▶ [CHALLENGE]:
Filter the data for lines with the word "scene", then copy every line so identified.

▶ [MATERIAL]:
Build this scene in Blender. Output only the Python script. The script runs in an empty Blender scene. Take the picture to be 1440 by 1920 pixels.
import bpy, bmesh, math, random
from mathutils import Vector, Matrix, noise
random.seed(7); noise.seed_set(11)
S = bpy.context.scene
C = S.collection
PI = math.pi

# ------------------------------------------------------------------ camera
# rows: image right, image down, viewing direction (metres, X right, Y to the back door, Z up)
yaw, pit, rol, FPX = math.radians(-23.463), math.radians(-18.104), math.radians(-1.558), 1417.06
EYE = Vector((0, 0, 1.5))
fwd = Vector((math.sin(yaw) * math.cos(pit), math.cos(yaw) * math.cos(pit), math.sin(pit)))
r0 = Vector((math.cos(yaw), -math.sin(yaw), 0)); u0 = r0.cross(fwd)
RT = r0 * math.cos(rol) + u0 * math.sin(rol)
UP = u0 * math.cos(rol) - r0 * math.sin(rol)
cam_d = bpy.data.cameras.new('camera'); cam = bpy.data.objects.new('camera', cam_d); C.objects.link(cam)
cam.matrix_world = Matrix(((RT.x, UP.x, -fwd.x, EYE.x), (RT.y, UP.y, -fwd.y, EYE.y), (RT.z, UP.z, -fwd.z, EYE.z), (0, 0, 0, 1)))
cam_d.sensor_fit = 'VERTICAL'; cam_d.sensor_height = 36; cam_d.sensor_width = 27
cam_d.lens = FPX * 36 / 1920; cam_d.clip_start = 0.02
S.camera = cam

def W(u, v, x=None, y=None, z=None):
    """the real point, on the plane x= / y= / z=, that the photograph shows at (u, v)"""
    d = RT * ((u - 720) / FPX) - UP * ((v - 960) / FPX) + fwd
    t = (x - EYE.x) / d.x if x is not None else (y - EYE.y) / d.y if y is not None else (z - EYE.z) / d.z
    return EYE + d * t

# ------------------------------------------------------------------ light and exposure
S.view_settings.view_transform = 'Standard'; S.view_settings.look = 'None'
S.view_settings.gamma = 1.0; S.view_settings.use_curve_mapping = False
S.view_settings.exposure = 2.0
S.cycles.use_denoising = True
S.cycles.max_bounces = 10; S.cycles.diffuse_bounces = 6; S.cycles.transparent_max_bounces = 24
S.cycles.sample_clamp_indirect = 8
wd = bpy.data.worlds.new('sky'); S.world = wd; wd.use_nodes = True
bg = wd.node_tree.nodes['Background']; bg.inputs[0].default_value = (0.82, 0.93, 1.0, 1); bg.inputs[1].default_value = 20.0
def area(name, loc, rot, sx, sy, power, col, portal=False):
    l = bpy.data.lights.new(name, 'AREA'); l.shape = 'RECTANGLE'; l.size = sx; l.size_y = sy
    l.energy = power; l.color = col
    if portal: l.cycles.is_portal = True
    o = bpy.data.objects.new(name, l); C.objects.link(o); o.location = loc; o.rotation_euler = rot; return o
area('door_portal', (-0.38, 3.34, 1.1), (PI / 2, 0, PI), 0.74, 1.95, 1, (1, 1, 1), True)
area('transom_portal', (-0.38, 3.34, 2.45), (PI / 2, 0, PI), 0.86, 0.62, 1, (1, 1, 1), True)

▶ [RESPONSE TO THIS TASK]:
Build this scene in Blender. Output only the Python script. The script runs in an empty Blender scene. Take the picture to be 1440 by 1920 pixels.
S = bpy.context.scene